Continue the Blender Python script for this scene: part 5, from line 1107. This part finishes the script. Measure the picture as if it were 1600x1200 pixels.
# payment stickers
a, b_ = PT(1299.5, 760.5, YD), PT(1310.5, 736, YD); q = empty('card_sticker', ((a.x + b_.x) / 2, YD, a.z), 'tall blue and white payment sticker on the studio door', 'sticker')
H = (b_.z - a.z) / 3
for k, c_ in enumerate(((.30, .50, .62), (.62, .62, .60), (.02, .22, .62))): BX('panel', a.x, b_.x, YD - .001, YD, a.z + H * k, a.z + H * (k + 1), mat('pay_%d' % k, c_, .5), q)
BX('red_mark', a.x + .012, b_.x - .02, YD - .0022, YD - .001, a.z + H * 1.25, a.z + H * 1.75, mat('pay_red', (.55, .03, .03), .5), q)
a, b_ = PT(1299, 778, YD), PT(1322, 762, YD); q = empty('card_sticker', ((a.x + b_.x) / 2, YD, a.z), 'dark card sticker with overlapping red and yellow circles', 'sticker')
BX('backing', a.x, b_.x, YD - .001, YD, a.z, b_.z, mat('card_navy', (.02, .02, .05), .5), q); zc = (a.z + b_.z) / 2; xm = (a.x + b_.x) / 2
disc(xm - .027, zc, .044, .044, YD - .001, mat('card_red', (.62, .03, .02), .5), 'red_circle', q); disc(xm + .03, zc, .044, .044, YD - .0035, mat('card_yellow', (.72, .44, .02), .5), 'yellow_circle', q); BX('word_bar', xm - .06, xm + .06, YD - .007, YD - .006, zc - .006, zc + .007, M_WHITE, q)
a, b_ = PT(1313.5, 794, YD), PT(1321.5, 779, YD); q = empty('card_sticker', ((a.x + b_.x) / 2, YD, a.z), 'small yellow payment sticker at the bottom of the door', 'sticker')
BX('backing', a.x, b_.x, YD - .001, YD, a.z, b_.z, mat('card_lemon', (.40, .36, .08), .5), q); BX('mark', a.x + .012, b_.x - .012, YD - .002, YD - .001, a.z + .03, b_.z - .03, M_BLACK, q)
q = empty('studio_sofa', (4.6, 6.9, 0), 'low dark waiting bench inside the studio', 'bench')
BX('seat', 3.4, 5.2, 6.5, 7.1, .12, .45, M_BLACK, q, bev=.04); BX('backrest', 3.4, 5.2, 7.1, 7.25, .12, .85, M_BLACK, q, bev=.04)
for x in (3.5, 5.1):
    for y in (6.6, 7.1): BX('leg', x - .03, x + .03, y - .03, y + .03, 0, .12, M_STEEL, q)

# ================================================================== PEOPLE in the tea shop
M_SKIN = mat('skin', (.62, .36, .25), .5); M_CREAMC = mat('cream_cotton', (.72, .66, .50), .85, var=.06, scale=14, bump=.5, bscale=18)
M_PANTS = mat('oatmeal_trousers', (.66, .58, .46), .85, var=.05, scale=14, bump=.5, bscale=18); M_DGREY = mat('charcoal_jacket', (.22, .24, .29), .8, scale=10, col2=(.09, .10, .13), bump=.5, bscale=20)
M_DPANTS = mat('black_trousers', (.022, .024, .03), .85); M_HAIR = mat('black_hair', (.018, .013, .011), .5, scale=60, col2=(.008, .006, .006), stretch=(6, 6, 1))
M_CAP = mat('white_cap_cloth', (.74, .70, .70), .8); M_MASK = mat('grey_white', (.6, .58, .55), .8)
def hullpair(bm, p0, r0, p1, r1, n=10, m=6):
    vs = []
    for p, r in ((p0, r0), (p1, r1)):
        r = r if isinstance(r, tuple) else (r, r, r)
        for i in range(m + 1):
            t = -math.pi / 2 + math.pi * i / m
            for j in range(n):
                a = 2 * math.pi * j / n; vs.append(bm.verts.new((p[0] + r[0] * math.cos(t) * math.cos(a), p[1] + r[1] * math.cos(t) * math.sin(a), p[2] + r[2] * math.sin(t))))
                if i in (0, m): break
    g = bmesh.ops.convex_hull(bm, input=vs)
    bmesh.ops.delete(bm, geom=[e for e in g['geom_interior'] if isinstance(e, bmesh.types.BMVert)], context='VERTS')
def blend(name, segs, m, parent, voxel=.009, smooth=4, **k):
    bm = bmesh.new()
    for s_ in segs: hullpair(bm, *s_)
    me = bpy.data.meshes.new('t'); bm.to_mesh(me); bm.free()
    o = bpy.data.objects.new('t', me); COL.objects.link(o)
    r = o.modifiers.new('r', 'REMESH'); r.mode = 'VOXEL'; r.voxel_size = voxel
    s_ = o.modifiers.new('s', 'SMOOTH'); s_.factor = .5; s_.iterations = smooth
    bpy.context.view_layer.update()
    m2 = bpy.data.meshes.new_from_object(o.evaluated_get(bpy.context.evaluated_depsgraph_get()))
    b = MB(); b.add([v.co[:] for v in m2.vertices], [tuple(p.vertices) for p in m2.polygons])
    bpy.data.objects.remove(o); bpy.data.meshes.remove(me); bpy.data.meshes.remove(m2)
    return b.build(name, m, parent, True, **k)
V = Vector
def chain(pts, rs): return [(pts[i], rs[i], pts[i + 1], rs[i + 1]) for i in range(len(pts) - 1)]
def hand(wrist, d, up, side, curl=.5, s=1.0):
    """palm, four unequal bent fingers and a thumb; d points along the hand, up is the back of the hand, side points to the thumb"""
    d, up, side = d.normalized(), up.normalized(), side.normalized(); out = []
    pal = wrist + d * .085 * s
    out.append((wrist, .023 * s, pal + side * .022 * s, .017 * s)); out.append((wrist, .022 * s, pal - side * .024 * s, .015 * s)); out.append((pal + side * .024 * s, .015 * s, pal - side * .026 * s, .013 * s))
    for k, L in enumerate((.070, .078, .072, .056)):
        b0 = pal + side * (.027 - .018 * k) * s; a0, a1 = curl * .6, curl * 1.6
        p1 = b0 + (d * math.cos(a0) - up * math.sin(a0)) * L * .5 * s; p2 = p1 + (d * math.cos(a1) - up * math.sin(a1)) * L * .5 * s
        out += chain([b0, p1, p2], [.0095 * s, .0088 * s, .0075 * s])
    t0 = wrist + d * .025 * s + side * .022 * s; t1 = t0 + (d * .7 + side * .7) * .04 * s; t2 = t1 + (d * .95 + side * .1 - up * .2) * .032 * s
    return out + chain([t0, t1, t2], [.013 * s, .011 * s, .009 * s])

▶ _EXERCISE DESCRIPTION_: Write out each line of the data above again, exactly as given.

▶ _EXERCISE RESULT_:
Continue the Blender Python script for this scene: part 5, from line 1107. This part finishes the script. Measure the picture as if it were 1600x1200 pixels.
# payment stickers
a, b_ = PT(1299.5, 760.5, YD), PT(1310.5, 736, YD); q = empty('card_sticker', ((a.x + b_.x) / 2, YD, a.z), 'tall blue and white payment sticker on the studio door', 'sticker')
H = (b_.z - a.z) / 3
for k, c_ in enumerate(((.30, .50, .62), (.62, .62, .60), (.02, .22, .62))): BX('panel', a.x, b_.x, YD - .001, YD, a.z + H * k, a.z + H * (k + 1), mat('pay_%d' % k, c_, .5), q)
BX('red_mark', a.x + .012, b_.x - .02, YD - .0022, YD - .001, a.z + H * 1.25, a.z + H * 1.75, mat('pay_red', (.55, .03, .03), .5), q)
a, b_ = PT(1299, 778, YD), PT(1322, 762, YD); q = empty('card_sticker', ((a.x + b_.x) / 2, YD, a.z), 'dark card sticker with overlapping red and yellow circles', 'sticker')
BX('backing', a.x, b_.x, YD - .001, YD, a.z, b_.z, mat('card_navy', (.02, .02, .05), .5), q); zc = (a.z + b_.z) / 2; xm = (a.x + b_.x) / 2
disc(xm - .027, zc, .044, .044, YD - .001, mat('card_red', (.62, .03, .02), .5), 'red_circle', q); disc(xm + .03, zc, .044, .044, YD - .0035, mat('card_yellow', (.72, .44, .02), .5), 'yellow_circle', q); BX('word_bar', xm - .06, xm + .06, YD - .007, YD - .006, zc - .006, zc + .007, M_WHITE, q)
a, b_ = PT(1313.5, 794, YD), PT(1321.5, 779, YD); q = empty('card_sticker', ((a.x + b_.x) / 2, YD, a.z), 'small yellow payment sticker at the bottom of the door', 'sticker')
BX('backing', a.x, b_.x, YD - .001, YD, a.z, b_.z, mat('card_lemon', (.40, .36, .08), .5), q); BX('mark', a.x + .012, b_.x - .012, YD - .002, YD - .001, a.z + .03, b_.z - .03, M_BLACK, q)
q = empty('studio_sofa', (4.6, 6.9, 0), 'low dark waiting bench inside the studio', 'bench')
BX('seat', 3.4, 5.2, 6.5, 7.1, .12, .45, M_BLACK, q, bev=.04); BX('backrest', 3.4, 5.2, 7.1, 7.25, .12, .85, M_BLACK, q, bev=.04)
for x in (3.5, 5.1):
    for y in (6.6, 7.1): BX('leg', x - .03, x + .03, y - .03, y + .03, 0, .12, M_STEEL, q)

# ================================================================== PEOPLE in the tea shop
M_SKIN = mat('skin', (.62, .36, .25), .5); M_CREAMC = mat('cream_cotton', (.72, .66, .50), .85, var=.06, scale=14, bump=.5, bscale=18)
M_PANTS = mat('oatmeal_trousers', (.66, .58, .46), .85, var=.05, scale=14, bump=.5, bscale=18); M_DGREY = mat('charcoal_jacket', (.22, .24, .29), .8, scale=10, col2=(.09, .10, .13), bump=.5, bscale=20)
M_DPANTS = mat('black_trousers', (.022, .024, .03), .85); M_HAIR = mat('black_hair', (.018, .013, .011), .5, scale=60, col2=(.008, .006, .006), stretch=(6, 6, 1))
M_CAP = mat('white_cap_cloth', (.74, .70, .70), .8); M_MASK = mat('grey_white', (.6, .58, .55), .8)
def hullpair(bm, p0, r0, p1, r1, n=10, m=6):
    vs = []
    for p, r in ((p0, r0), (p1, r1)):
        r = r if isinstance(r, tuple) else (r, r, r)
        for i in range(m + 1):
            t = -math.pi / 2 + math.pi * i / m
            for j in range(n):
                a = 2 * math.pi * j / n; vs.append(bm.verts.new((p[0] + r[0] * math.cos(t) * math.cos(a), p[1] + r[1] * math.cos(t) * math.sin(a), p[2] + r[2] * math.sin(t))))
                if i in (0, m): break
    g = bmesh.ops.convex_hull(bm, input=vs)
    bmesh.ops.delete(bm, geom=[e for e in g['geom_interior'] if isinstance(e, bmesh.types.BMVert)], context='VERTS')
def blend(name, segs, m, parent, voxel=.009, smooth=4, **k):
    bm = bmesh.new()
    for s_ in segs: hullpair(bm, *s_)
    me = bpy.data.meshes.new('t'); bm.to_mesh(me); bm.free()
    o = bpy.data.objects.new('t', me); COL.objects.link(o)
    r = o.modifiers.new('r', 'REMESH'); r.mode = 'VOXEL'; r.voxel_size = voxel
    s_ = o.modifiers.new('s', 'SMOOTH'); s_.factor = .5; s_.iterations = smooth
    bpy.context.view_layer.update()
    m2 = bpy.data.meshes.new_from_object(o.evaluated_get(bpy.context.evaluated_depsgraph_get()))
    b = MB(); b.add([v.co[:] for v in m2.vertices], [tuple(p.vertices) for p in m2.polygons])
    bpy.data.objects.remove(o); bpy.data.meshes.remove(me); bpy.data.meshes.remove(m2)
    return b.build(name, m, parent, True, **k)
V = Vector
def chain(pts, rs): return [(pts[i], rs[i], pts[i + 1], rs[i + 1]) for i in range(len(pts) - 1)]
def hand(wrist, d, up, side, curl=.5, s=1.0):
    """palm, four unequal bent fingers and a thumb; d points along the hand, up is the back of the hand, side points to the thumb"""
    d, up, side = d.normalized(), up.normalized(), side.normalized(); out = []
    pal = wrist + d * .085 * s
    out.append((wrist, .023 * s, pal + side * .022 * s, .017 * s)); out.append((wrist, .022 * s, pal - side * .024 * s, .015 * s)); out.append((pal + side * .024 * s, .015 * s, pal - side * .026 * s, .013 * s))
    for k, L in enumerate((.070, .078, .072, .056)):
        b0 = pal + side * (.027 - .018 * k) * s; a0, a1 = curl * .6, curl * 1.6
        p1 = b0 + (d * math.cos(a0) - up * math.sin(a0)) * L * .5 * s; p2 = p1 + (d * math.cos(a1) - up * math.sin(a1)) * L * .5 * s
        out += chain([b0, p1, p2], [.0095 * s, .0088 * s, .0075 * s])
    t0 = wrist + d * .025 * s + side * .022 * s; t1 = t0 + (d * .7 + side * .7) * .04 * s; t2 = t1 + (d * .95 + side * .1 - up * .2) * .032 * s
    return out + chain([t0, t1, t2], [.013 * s, .011 * s, .009 * s])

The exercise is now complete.